### [WHAT TO PRODUCE]
Everything from the line with "3743 pixels high." through the line with "OVAL, .75)), M['vinca'], e)" should be repeated exactly, both of those lines included, and nothing else.

- - -

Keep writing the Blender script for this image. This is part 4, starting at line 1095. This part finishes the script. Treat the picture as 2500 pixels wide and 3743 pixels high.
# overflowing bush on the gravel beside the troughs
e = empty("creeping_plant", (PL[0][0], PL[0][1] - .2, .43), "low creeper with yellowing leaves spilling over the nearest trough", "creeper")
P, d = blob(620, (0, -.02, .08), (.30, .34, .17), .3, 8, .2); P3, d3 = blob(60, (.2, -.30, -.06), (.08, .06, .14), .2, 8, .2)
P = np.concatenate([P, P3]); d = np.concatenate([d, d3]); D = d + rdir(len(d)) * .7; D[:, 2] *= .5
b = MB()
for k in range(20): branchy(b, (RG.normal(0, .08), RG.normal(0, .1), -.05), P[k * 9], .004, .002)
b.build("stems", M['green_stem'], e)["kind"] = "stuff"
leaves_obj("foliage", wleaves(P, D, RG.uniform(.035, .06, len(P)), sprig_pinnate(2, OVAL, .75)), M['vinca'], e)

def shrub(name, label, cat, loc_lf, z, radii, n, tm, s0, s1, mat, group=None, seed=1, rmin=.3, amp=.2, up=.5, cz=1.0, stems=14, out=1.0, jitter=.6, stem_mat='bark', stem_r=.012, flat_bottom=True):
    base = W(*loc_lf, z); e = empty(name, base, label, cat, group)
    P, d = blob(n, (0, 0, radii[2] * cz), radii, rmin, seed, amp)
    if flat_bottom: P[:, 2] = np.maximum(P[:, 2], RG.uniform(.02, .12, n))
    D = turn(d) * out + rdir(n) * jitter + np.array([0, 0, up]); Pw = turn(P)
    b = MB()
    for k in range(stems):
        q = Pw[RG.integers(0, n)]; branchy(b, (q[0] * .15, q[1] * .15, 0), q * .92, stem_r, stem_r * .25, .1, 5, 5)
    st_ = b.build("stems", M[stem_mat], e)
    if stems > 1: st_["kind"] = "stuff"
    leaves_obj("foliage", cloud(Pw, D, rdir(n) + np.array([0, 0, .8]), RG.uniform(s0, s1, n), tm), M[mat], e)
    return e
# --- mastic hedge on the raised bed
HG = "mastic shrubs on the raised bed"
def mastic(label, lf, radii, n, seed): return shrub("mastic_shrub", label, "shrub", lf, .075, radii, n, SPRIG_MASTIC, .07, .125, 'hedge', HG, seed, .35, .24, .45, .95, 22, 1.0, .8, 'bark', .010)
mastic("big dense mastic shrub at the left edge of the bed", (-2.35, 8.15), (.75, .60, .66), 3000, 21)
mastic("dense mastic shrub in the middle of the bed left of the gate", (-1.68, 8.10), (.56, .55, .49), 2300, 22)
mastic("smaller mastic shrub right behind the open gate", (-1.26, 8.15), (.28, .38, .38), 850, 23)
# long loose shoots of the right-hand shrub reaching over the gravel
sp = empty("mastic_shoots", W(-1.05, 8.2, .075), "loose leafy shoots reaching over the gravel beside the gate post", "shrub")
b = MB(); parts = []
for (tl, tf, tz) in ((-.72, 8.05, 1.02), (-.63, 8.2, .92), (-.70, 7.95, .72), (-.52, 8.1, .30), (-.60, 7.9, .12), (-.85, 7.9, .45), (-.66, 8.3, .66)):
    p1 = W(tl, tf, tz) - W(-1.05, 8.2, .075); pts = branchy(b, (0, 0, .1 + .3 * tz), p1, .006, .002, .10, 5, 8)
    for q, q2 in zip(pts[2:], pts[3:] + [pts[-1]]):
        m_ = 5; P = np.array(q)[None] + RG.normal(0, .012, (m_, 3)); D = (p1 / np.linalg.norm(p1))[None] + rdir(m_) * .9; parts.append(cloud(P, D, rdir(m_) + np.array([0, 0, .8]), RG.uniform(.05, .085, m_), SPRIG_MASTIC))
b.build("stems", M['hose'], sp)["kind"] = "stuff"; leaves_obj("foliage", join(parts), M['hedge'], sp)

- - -

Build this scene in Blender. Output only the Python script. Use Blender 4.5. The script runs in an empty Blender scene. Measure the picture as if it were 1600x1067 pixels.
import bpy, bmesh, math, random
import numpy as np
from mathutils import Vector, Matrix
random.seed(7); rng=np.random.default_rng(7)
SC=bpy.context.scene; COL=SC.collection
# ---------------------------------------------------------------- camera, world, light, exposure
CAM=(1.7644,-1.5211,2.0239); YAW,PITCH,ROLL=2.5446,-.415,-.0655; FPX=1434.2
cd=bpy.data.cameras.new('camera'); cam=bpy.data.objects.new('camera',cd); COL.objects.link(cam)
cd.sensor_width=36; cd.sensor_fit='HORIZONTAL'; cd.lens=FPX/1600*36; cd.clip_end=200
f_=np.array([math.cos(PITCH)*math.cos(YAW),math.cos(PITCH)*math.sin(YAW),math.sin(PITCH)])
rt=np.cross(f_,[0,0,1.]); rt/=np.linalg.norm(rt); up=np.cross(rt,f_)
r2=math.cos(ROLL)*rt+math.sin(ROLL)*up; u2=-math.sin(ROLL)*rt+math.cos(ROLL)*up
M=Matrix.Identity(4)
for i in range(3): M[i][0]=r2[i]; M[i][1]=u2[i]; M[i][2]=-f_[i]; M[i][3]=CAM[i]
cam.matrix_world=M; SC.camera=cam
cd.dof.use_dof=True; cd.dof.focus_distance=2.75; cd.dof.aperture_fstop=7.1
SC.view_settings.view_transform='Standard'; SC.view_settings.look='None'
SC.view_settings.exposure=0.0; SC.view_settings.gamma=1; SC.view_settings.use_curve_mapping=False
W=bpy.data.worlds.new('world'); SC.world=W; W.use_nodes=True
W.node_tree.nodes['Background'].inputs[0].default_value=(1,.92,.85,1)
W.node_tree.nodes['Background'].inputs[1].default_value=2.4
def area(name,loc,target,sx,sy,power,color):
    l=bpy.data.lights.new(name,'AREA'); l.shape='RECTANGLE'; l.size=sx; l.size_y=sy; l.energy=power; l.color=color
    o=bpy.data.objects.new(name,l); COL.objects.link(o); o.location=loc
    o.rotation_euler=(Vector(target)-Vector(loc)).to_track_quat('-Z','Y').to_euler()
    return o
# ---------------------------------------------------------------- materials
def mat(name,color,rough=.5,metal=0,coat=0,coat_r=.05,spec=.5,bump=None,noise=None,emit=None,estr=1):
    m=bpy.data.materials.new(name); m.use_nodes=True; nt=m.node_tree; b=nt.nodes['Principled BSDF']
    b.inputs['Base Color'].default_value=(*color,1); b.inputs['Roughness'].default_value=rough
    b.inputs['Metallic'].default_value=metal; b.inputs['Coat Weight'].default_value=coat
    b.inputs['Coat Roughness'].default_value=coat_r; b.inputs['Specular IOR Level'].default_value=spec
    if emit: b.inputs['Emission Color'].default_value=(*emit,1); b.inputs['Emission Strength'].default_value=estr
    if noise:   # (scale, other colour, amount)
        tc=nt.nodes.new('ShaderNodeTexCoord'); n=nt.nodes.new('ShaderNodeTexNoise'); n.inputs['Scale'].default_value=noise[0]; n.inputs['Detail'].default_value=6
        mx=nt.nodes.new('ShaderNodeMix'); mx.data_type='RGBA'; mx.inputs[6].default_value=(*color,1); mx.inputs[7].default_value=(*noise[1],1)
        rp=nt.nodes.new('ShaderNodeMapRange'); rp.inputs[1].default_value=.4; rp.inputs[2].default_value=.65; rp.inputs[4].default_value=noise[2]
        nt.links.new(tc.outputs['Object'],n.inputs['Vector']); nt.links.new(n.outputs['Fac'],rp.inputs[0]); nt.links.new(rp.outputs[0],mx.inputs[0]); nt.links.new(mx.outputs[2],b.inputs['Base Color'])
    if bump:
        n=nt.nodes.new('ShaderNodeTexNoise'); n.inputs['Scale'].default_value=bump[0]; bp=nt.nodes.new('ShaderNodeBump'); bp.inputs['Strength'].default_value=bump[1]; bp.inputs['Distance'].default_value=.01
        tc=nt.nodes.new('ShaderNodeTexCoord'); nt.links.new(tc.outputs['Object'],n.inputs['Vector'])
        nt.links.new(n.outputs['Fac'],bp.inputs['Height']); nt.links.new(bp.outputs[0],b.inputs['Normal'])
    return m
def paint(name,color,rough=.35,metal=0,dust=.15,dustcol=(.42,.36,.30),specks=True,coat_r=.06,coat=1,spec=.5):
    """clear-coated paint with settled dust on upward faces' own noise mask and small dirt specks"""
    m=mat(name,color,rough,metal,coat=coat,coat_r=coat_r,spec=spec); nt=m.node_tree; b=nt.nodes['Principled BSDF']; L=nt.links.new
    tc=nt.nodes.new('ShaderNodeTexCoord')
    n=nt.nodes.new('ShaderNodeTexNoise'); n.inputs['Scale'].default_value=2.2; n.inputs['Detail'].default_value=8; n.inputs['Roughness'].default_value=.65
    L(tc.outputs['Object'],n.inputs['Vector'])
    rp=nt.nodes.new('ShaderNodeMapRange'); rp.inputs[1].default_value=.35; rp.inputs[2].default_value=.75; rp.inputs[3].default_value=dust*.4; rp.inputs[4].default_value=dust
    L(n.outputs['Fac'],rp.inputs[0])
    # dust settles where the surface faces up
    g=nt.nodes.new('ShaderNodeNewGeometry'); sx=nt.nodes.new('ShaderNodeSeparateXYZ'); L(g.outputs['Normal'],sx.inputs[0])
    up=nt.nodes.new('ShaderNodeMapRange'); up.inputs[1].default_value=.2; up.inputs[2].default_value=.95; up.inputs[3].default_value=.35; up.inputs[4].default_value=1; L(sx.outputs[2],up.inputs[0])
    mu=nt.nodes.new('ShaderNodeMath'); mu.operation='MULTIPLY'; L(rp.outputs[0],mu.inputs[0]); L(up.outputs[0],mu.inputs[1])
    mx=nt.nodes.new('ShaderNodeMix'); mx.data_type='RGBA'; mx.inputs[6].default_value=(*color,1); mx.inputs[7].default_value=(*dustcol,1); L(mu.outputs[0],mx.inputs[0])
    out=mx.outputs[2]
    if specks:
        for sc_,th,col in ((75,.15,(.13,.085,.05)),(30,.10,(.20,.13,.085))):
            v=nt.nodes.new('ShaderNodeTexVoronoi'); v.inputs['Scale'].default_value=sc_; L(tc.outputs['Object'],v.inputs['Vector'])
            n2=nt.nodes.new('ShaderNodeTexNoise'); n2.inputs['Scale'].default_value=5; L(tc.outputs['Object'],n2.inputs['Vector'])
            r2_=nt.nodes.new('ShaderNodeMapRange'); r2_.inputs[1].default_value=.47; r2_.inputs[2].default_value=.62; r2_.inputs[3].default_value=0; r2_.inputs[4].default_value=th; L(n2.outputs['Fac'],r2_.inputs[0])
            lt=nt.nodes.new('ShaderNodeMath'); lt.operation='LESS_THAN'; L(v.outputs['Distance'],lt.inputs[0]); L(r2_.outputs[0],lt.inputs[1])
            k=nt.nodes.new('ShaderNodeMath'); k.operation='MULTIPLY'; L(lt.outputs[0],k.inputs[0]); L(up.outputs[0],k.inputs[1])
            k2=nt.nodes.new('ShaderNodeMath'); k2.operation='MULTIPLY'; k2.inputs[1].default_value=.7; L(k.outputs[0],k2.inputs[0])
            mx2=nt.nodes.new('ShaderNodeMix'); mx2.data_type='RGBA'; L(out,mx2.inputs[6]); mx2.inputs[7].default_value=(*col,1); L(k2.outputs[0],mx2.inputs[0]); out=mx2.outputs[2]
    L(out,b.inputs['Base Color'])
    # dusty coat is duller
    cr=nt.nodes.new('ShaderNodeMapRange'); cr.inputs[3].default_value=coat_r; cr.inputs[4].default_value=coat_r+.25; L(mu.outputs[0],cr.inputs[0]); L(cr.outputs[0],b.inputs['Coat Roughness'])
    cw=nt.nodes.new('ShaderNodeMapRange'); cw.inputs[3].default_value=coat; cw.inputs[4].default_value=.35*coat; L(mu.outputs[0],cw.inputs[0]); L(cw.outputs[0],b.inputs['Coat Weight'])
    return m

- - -

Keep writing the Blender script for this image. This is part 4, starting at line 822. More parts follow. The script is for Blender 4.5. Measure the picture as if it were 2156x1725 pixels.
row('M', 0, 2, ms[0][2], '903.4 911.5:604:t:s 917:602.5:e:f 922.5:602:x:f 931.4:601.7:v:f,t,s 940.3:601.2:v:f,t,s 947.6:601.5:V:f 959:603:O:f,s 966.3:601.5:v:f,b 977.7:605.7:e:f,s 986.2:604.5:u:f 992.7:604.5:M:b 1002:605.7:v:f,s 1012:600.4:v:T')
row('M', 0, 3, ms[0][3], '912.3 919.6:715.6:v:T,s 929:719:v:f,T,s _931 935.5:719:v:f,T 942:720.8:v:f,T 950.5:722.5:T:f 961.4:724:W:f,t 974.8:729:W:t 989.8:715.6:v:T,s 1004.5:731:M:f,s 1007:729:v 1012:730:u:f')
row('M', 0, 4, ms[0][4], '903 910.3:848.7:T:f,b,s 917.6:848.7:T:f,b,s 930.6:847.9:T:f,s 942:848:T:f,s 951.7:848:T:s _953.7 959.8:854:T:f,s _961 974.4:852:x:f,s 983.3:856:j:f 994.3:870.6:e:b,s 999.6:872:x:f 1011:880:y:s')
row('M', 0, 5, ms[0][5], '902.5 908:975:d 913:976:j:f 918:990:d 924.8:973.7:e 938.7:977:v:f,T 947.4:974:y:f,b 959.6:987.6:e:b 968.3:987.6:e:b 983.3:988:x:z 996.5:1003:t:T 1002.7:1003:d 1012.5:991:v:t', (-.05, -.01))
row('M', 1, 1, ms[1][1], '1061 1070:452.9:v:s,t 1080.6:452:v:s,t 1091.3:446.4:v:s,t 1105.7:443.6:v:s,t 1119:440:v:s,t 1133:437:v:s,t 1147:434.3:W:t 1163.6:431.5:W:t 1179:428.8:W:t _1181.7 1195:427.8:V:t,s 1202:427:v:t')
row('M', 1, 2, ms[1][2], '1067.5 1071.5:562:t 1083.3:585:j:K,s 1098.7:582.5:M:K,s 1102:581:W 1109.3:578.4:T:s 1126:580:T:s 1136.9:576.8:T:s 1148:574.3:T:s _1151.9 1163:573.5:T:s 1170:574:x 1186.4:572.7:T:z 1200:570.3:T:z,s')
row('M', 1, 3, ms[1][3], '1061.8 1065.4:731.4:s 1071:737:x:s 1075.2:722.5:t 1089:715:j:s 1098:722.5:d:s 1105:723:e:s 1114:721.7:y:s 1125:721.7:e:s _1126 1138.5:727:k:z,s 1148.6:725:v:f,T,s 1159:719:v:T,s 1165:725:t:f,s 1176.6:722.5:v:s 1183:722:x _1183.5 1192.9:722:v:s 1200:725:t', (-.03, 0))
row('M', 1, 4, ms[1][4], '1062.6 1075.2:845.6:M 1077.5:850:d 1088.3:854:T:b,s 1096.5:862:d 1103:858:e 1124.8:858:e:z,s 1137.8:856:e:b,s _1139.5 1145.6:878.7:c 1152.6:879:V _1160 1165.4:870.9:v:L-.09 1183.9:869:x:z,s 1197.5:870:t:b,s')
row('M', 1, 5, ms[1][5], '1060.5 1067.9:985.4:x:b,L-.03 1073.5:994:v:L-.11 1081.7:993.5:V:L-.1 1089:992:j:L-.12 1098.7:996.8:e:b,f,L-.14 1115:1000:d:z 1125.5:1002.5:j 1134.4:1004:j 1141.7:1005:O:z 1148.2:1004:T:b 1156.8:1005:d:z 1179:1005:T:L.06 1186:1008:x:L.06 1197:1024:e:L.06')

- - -

### [FULL SOLUTION]
Keep writing the Blender script for this image. This is part 4, starting at line 1095. This part finishes the script. Treat the picture as 2500 pixels wide and 3743 pixels high.
# overflowing bush on the gravel beside the troughs
e = empty("creeping_plant", (PL[0][0], PL[0][1] - .2, .43), "low creeper with yellowing leaves spilling over the nearest trough", "creeper")
P, d = blob(620, (0, -.02, .08), (.30, .34, .17), .3, 8, .2); P3, d3 = blob(60, (.2, -.30, -.06), (.08, .06, .14), .2, 8, .2)
P = np.concatenate([P, P3]); d = np.concatenate([d, d3]); D = d + rdir(len(d)) * .7; D[:, 2] *= .5
b = MB()
for k in range(20): branchy(b, (RG.normal(0, .08), RG.normal(0, .1), -.05), P[k * 9], .004, .002)
b.build("stems", M['green_stem'], e)["kind"] = "stuff"
leaves_obj("foliage", wleaves(P, D, RG.uniform(.035, .06, len(P)), sprig_pinnate(2, OVAL, .75)), M['vinca'], e)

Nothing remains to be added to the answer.